Baseball wants to stop cheating? Hit the players where it hurts the most
Jun 5, 2013, 7:29 PM | Updated: 7:41 pm
Forget the 50-game suspension. Forget the 100-game suspension. If you really want to get these Major League baseball players to stop using performance enhancing drugs then there is one and only one solution — void the contracts. Go back to the drawing board with the Players Association and insist on any failed drug test from this point forward resulting in the player’s contract being null and void.
So Alex Rodriguez doesn’t see a dime of the $100 million left on his deal, which runs through 2017. And Ryan Braun can kiss that 5-year, $105 million contract extension he signed in 2011 goodbye. Same goes for Detroit’s Jhonny Peralta and the $6 million he is pocketing this year.
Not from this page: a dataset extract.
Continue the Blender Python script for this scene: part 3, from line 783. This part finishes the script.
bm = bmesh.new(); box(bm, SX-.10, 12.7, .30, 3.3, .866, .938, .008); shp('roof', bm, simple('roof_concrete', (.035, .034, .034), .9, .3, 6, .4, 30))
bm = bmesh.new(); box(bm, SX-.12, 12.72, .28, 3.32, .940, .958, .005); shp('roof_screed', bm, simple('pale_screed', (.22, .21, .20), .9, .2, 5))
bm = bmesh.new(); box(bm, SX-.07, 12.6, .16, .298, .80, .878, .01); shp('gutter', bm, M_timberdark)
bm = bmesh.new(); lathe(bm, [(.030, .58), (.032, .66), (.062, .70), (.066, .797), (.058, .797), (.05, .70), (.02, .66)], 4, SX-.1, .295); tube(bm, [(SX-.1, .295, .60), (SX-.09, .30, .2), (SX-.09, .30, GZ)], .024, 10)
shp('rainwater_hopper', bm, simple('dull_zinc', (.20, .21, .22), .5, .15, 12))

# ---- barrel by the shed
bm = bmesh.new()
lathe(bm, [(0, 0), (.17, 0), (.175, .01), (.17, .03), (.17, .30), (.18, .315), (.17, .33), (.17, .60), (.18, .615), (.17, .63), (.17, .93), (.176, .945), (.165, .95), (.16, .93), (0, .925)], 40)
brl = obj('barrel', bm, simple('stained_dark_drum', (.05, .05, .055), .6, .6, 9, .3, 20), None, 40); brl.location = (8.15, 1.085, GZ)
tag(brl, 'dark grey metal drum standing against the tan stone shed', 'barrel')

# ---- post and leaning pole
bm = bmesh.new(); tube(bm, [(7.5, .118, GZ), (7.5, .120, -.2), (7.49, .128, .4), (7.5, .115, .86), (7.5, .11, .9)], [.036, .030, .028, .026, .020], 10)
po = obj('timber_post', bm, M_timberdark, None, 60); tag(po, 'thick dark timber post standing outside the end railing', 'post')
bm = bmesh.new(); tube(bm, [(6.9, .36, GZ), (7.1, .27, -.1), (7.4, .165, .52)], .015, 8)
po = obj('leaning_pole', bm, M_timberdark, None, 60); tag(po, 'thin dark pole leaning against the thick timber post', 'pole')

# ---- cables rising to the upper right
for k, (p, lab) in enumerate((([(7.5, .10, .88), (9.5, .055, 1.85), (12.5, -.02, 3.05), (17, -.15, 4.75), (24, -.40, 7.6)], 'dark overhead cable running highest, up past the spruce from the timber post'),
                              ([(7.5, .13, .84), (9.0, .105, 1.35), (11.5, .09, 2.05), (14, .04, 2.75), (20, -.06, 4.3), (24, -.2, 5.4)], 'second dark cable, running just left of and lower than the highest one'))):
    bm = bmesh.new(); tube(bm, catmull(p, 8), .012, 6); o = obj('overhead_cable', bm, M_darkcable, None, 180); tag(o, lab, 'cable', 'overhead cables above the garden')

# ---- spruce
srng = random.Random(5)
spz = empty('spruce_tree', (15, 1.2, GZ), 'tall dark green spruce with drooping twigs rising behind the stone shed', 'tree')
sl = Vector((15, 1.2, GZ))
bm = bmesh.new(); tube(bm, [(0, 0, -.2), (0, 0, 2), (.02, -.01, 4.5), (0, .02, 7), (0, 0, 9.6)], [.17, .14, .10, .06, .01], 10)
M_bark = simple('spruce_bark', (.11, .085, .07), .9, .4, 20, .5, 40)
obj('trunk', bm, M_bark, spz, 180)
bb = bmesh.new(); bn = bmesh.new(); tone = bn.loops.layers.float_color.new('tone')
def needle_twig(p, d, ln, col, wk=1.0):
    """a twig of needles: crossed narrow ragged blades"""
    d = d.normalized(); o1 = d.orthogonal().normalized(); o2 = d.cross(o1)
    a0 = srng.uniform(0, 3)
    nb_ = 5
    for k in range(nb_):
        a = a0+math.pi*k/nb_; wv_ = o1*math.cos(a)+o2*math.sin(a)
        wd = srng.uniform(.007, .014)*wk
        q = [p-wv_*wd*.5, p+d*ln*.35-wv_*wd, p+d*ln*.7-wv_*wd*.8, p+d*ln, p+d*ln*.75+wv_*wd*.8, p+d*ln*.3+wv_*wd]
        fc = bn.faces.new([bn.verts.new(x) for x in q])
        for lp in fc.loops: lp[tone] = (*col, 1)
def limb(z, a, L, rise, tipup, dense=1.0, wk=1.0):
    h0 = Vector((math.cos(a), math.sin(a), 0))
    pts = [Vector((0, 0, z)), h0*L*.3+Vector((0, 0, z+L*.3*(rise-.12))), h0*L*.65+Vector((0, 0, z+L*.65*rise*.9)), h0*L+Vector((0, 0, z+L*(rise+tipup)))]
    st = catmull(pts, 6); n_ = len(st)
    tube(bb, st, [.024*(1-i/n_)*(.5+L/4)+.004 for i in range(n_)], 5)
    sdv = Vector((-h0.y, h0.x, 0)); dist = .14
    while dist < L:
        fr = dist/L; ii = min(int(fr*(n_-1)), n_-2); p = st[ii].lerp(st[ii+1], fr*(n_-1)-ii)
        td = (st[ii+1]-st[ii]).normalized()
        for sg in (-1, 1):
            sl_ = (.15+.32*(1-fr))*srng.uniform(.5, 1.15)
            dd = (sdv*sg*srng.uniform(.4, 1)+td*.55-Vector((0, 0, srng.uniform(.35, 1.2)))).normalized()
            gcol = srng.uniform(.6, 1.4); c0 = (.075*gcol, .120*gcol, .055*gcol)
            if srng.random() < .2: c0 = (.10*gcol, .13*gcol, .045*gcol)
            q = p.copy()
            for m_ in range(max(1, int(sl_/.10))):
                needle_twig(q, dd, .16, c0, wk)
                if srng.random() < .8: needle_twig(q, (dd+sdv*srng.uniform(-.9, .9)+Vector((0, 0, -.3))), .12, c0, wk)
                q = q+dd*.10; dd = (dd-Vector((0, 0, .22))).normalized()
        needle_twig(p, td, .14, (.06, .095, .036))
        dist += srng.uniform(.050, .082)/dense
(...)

Hit ’em where it hurts — in the wallets. If a player signs a multi-year contract worth millions in guaranteed money and he knows that if he cheats and gets caught he loses all of that money, then why on earth would he cheat? He wouldn’t. Right now the punishment is not severe enough to act as a deterrent. Players don’t fear a 50-game suspension the way they should. The chance to put up bigger numbers to earn that next big contract is worth the risk. Heck, Melky Cabrera got caught cheating last year with San Francisco, got suspended for 50 games and then signed a two-year deal with Toronto for $16 million. Insanity.
This was supposed to be the post-steroid era. But it’s not. And the only way Commissioner Bud Selig can change it is to do something so drastic that the players will be fearful of cheating, and that’s to take their money away.